Эти именины запомнились Надежеде тем, что отец начал прихварывать... Мать принялась его лечить - отварами трав, припарками... Отцу стало лучше, но вскоре он поехал на мельницу с зерном, сильно простудился в поездке и слег...На третьи сутки, в ночь, у нас поднялась суматоха. Меня разбудил плач сестёр. Со сна я не могла понять, что происходит, и вот очнулась и увидела сестёр, брата и мать, стоящую над отцом, со свечою в руке. Отец, слабея, благословлял всех. Меня он благословил последней. Глаза его были мутны, он еле шевелил запеклыми от жара губами. Немного тяжелых вздохов, которых я никогда не забуду, — и отца не стало…

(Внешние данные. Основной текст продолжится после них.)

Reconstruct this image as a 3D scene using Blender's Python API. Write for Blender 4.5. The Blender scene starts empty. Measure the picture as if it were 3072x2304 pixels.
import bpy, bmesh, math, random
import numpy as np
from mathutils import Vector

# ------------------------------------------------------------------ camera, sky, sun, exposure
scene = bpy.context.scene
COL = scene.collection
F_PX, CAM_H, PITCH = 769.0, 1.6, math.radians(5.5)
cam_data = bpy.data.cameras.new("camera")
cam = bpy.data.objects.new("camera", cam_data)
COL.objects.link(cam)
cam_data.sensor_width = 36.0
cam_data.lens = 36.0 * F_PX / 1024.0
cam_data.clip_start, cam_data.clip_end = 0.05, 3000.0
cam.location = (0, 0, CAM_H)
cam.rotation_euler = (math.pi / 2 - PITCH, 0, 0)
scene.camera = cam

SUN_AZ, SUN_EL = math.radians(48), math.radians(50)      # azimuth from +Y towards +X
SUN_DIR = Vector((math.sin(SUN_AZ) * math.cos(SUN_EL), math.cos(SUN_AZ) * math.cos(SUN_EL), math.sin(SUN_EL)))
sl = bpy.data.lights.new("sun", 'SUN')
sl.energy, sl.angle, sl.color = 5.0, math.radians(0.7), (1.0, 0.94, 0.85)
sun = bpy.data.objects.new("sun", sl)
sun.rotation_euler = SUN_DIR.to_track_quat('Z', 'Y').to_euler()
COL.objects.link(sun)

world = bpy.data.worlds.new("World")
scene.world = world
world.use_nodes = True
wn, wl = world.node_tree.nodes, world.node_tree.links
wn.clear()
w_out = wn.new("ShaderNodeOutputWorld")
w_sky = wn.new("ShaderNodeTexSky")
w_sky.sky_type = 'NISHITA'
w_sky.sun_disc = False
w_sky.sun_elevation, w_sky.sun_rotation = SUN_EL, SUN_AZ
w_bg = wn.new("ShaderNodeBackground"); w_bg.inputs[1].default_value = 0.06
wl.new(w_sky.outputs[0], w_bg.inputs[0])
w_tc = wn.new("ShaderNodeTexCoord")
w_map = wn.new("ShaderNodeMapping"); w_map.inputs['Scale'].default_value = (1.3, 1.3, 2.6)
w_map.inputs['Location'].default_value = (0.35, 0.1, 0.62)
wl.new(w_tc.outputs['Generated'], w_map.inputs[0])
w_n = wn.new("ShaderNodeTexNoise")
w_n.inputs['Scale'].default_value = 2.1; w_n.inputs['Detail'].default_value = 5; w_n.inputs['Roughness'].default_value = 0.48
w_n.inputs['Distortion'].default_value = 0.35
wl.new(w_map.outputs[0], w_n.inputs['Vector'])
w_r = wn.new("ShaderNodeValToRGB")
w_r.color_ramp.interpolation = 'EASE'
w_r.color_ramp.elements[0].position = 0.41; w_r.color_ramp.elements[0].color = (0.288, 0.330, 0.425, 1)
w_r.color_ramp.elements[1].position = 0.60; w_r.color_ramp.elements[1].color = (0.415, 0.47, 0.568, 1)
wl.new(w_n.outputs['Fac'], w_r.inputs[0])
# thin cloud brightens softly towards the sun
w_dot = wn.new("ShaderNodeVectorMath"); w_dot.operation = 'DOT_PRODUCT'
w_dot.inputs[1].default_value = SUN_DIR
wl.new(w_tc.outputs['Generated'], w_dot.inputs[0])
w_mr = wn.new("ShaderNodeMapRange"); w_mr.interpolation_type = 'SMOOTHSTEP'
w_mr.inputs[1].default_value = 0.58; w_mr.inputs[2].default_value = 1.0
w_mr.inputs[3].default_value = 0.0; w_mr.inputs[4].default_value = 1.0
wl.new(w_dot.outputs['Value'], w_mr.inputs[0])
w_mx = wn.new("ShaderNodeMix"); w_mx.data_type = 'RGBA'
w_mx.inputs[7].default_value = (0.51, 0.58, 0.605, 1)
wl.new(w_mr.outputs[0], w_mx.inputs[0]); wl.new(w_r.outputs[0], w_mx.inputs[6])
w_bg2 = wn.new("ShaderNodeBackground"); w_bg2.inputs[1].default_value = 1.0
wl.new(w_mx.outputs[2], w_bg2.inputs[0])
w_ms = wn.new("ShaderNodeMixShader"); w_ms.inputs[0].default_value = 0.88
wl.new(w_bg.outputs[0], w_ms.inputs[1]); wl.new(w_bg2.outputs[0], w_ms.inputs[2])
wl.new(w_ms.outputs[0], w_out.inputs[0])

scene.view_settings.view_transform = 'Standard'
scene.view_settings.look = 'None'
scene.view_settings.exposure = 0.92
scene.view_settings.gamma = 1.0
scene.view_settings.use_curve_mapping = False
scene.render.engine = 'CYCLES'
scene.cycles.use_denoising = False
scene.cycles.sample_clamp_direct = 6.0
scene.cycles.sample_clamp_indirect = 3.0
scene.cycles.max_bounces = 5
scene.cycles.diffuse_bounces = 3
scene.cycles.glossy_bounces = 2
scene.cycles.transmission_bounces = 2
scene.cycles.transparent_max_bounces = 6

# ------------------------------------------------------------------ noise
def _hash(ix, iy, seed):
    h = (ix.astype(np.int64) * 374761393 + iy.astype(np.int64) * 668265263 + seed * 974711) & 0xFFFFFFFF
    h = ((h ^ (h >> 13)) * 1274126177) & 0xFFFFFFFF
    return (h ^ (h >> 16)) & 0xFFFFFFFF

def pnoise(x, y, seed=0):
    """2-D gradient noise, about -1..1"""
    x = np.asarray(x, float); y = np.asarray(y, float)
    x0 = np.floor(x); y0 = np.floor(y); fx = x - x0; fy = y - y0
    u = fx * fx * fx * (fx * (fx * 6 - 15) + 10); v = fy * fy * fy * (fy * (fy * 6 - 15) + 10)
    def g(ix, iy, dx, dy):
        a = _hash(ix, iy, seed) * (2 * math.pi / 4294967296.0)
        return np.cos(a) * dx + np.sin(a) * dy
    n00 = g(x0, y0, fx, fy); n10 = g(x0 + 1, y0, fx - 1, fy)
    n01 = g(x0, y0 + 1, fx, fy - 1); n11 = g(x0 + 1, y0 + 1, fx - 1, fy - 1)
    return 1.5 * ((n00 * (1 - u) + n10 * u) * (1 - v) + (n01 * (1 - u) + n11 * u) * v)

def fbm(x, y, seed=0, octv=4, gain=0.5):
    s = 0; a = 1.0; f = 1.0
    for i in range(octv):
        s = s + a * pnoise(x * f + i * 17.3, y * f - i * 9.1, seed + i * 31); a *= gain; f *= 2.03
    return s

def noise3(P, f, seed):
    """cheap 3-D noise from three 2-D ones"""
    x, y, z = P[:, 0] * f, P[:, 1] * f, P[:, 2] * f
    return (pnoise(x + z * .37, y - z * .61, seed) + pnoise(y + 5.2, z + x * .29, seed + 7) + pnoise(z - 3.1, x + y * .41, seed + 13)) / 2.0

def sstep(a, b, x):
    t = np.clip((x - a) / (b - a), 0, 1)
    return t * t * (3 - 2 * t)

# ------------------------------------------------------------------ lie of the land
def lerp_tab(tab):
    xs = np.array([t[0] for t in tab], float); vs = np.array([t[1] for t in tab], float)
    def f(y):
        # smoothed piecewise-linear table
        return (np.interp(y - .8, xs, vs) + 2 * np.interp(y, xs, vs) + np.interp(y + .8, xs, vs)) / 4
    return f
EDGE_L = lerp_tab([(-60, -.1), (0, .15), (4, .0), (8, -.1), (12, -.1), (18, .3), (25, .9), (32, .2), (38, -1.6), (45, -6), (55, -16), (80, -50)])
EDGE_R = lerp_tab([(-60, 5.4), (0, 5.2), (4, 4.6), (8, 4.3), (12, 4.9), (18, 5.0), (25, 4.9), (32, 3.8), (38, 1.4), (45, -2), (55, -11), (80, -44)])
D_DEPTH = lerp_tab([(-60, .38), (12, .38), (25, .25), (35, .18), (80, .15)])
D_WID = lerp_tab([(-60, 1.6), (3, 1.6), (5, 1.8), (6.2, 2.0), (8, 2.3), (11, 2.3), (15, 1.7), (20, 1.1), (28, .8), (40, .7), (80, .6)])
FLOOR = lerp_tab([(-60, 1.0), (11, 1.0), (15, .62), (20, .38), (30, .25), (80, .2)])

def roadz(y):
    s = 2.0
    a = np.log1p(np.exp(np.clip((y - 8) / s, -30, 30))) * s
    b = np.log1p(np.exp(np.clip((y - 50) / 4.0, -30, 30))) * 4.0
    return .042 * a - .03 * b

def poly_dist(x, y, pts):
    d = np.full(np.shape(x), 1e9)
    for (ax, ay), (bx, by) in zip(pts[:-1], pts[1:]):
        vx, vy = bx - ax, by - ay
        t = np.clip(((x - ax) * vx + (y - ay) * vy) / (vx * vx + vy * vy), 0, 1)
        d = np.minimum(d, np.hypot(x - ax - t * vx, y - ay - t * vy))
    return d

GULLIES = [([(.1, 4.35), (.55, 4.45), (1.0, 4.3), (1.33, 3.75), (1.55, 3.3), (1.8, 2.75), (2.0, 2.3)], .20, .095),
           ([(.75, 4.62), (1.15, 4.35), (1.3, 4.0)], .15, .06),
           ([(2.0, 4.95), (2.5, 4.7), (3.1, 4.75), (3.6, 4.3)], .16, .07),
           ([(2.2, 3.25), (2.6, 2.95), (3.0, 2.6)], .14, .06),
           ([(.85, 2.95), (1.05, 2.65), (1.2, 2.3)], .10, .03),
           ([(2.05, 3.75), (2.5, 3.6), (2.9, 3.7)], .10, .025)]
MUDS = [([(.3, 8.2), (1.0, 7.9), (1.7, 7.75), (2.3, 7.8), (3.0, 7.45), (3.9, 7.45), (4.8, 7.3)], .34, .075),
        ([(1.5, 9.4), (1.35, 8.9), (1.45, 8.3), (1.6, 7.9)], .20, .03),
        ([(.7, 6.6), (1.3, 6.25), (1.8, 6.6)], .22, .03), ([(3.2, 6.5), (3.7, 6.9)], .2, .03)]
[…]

Горе наше, горе… Мать убивалась. Помню, как причитывала она, обнимая гроб, обливая его слезами. Я от потрясения занемогла, а когда встала с постели, точно выросла лет на пять. Улетела веселость моя. Я притихла.

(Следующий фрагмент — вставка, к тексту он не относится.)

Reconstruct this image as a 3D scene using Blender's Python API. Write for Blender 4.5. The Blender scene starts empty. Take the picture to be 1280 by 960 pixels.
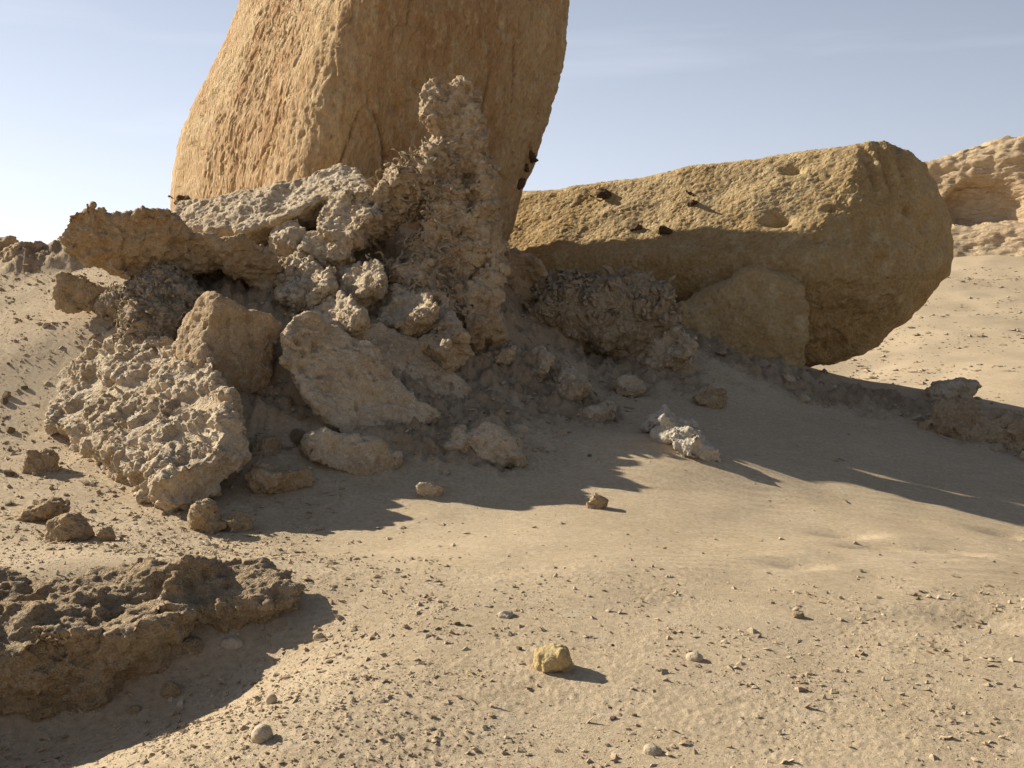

Отца похоронили, минуло мало дней, как стала я просить мать отвезти меня в монастырь. Мать не возражала. И я помню ее слова: «Видно, уж Господь Бог направил Дёжку на путь праведный, истинный».
Отвезла меня мать в Девичий монастырь и отдала под заботливую руку тех старушек монахинь...
Старшая, матушка Милетина, уже сорок лет была монастыркой, а мать Конкордия — свыше двадцати. Тяжелым трудом они сколотили себе крошечные сбережения и выстроили келью в четыре покоя: монахини живут здесь на свои средства, это не общежительный монастырь, все работают сами для себя, и каждая по своим способностям имеет достатки: только уж очень престарелые живут на счет монастырский. Мне средства к жизни доставляли из дому.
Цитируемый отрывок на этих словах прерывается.